WRITTEN EXERCISE:
Among the lines of the listing below, retype exactly those from the one containing "Build this scene" through the one containing "sc.camera = camo", both included. Do not include pictures.

=======

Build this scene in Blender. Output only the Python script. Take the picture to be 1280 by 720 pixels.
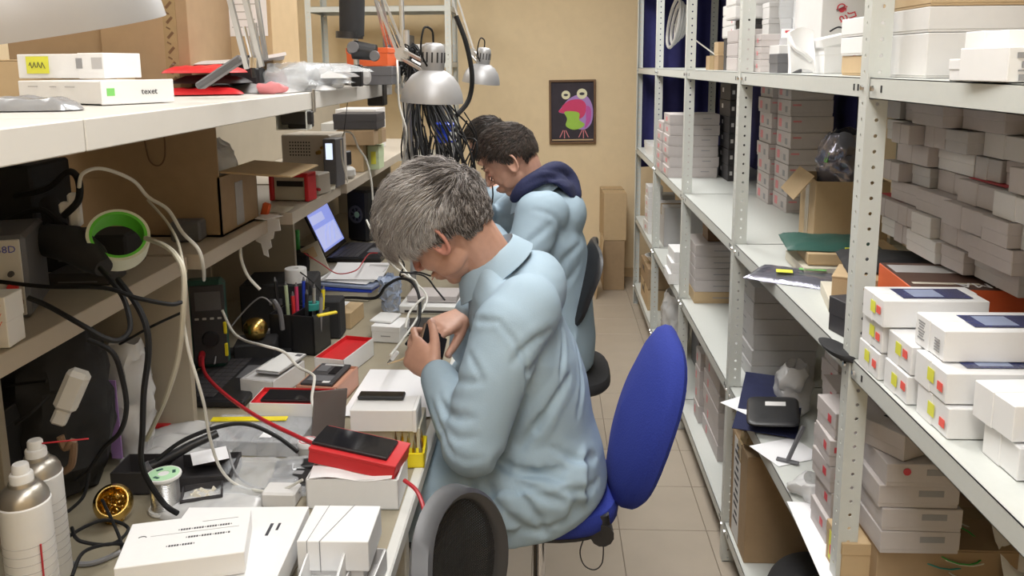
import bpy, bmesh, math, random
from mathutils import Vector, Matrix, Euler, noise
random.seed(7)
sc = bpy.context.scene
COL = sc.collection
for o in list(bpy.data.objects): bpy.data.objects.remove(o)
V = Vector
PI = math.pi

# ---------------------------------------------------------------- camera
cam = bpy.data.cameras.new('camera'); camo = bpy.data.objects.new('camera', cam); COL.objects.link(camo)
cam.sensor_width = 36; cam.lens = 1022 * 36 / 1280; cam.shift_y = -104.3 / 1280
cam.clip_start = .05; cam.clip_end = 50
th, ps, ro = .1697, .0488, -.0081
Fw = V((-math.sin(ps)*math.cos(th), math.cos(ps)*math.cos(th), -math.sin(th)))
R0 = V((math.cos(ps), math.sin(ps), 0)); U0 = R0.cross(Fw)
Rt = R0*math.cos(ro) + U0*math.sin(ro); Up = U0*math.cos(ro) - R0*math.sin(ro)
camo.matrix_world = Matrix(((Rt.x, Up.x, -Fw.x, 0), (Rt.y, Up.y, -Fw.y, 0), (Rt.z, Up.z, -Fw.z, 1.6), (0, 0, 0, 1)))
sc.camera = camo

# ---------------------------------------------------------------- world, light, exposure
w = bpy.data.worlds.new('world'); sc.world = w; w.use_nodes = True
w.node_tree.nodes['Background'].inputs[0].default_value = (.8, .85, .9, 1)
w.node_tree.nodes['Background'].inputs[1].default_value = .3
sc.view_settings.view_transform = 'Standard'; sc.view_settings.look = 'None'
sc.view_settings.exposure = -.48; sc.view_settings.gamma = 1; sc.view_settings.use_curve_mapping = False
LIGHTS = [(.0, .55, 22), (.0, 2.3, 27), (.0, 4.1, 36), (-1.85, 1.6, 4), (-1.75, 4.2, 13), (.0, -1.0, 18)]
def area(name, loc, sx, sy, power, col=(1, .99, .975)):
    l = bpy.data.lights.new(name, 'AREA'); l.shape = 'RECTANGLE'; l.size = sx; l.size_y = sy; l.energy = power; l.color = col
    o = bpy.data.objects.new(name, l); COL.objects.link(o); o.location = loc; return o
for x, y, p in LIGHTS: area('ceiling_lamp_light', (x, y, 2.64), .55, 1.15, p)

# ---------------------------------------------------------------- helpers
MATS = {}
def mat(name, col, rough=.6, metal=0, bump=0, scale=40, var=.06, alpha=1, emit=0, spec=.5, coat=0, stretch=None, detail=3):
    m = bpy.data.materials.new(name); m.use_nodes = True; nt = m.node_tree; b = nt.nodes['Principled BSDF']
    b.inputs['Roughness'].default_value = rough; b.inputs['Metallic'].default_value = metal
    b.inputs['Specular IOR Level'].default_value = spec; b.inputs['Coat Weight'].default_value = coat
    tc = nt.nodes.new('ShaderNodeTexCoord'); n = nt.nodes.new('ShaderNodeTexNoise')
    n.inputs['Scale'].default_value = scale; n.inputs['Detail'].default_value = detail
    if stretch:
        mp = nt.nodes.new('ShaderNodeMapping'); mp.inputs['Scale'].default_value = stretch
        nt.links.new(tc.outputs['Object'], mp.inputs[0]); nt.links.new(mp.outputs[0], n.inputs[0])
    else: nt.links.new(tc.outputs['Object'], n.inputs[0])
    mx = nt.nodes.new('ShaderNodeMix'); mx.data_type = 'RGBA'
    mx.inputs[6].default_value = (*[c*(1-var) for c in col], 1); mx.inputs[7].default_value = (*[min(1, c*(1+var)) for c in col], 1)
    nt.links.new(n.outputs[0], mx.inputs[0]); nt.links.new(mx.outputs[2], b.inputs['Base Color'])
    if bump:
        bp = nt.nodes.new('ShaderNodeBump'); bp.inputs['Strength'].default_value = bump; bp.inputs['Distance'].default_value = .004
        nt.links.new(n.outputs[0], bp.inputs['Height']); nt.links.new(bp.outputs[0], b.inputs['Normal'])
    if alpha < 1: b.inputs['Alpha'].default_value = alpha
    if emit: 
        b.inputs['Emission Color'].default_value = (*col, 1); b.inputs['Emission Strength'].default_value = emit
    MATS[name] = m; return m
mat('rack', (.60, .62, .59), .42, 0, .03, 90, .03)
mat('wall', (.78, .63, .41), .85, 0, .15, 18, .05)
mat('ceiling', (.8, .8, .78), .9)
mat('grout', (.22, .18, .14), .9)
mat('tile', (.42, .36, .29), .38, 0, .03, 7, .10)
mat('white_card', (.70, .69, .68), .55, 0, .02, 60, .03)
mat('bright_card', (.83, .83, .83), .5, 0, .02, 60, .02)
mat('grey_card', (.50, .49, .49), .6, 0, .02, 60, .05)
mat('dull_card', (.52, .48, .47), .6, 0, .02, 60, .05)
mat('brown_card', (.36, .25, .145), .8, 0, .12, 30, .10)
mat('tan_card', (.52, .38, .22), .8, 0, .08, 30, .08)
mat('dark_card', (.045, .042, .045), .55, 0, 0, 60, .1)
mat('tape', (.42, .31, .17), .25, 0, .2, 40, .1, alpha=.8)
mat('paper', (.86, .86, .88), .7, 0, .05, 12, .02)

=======

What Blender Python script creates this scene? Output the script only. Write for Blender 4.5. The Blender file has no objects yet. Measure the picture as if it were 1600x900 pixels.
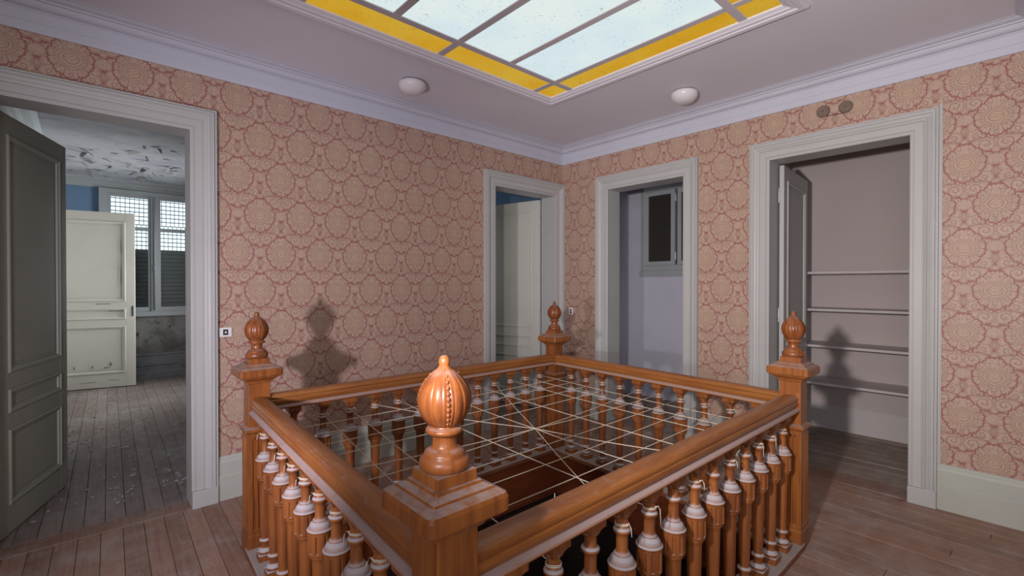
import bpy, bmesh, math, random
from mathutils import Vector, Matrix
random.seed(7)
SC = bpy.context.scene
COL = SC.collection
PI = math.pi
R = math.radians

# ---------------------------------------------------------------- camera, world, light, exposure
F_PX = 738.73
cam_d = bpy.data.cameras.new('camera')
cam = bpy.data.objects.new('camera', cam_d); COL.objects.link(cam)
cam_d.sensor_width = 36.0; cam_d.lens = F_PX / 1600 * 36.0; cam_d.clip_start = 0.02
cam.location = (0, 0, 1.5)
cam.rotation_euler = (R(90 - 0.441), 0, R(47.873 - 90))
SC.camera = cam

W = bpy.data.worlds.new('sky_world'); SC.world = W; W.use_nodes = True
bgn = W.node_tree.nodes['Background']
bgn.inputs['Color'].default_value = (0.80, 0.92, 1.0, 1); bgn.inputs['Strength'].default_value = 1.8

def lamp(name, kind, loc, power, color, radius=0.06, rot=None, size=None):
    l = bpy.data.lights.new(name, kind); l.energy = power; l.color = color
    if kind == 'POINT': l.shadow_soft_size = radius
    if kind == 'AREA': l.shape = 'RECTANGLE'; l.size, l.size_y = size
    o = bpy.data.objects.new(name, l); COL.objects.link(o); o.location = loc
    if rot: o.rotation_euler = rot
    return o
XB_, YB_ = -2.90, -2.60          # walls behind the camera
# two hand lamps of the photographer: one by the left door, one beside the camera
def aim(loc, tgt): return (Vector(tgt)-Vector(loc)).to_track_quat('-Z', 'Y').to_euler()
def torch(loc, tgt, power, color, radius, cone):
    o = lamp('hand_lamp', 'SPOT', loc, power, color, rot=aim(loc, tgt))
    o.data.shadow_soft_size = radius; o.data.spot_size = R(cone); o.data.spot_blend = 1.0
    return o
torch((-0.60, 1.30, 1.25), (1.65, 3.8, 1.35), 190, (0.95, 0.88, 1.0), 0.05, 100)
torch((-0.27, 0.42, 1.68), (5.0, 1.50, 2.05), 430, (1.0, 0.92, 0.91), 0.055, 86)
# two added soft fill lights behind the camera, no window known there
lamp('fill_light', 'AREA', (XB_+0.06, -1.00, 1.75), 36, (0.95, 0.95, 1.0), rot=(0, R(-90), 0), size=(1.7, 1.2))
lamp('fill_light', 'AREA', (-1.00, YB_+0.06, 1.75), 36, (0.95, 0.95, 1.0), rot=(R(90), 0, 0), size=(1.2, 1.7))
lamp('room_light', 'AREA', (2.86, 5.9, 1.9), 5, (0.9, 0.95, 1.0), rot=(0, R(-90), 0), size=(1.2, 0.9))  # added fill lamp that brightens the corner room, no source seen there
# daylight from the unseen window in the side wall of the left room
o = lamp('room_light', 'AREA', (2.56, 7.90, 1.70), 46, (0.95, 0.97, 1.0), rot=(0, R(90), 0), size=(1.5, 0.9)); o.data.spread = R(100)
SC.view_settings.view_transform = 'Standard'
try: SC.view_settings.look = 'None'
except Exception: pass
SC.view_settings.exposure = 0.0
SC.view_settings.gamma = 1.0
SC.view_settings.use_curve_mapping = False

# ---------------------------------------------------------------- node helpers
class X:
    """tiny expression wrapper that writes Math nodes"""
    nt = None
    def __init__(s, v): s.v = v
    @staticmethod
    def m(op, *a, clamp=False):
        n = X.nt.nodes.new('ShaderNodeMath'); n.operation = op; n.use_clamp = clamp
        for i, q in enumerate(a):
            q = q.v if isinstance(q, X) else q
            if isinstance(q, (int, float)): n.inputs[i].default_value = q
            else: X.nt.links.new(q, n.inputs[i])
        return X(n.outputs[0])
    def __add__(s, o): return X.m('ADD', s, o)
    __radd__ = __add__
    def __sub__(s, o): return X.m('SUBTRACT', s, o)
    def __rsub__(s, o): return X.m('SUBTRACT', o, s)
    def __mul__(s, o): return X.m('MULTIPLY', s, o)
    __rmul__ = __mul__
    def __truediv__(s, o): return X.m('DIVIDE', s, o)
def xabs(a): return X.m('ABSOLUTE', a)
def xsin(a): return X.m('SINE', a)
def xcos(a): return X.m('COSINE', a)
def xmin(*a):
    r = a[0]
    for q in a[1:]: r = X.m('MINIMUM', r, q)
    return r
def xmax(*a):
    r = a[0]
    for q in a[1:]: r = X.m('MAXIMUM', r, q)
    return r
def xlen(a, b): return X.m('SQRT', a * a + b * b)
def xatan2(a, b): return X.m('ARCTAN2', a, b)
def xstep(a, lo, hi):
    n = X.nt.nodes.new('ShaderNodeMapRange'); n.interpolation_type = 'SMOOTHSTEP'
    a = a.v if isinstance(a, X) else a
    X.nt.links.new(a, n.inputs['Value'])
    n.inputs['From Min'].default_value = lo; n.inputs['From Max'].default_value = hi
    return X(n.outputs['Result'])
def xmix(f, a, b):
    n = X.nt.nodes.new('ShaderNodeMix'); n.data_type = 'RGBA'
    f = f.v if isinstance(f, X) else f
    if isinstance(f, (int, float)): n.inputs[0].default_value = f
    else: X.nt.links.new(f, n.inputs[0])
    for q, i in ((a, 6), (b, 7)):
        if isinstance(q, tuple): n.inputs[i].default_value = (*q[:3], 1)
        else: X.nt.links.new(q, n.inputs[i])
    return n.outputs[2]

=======

EXERCISE OUTPUT:
Build this scene in Blender. Output only the Python script. Take the picture to be 1280 by 720 pixels.
import bpy, bmesh, math, random
from mathutils import Vector, Matrix, Euler, noise
random.seed(7)
sc = bpy.context.scene
COL = sc.collection
for o in list(bpy.data.objects): bpy.data.objects.remove(o)
V = Vector
PI = math.pi

# ---------------------------------------------------------------- camera
cam = bpy.data.cameras.new('camera'); camo = bpy.data.objects.new('camera', cam); COL.objects.link(camo)
cam.sensor_width = 36; cam.lens = 1022 * 36 / 1280; cam.shift_y = -104.3 / 1280
cam.clip_start = .05; cam.clip_end = 50
th, ps, ro = .1697, .0488, -.0081
Fw = V((-math.sin(ps)*math.cos(th), math.cos(ps)*math.cos(th), -math.sin(th)))
R0 = V((math.cos(ps), math.sin(ps), 0)); U0 = R0.cross(Fw)
Rt = R0*math.cos(ro) + U0*math.sin(ro); Up = U0*math.cos(ro) - R0*math.sin(ro)
camo.matrix_world = Matrix(((Rt.x, Up.x, -Fw.x, 0), (Rt.y, Up.y, -Fw.y, 0), (Rt.z, Up.z, -Fw.z, 1.6), (0, 0, 0, 1)))
sc.camera = camo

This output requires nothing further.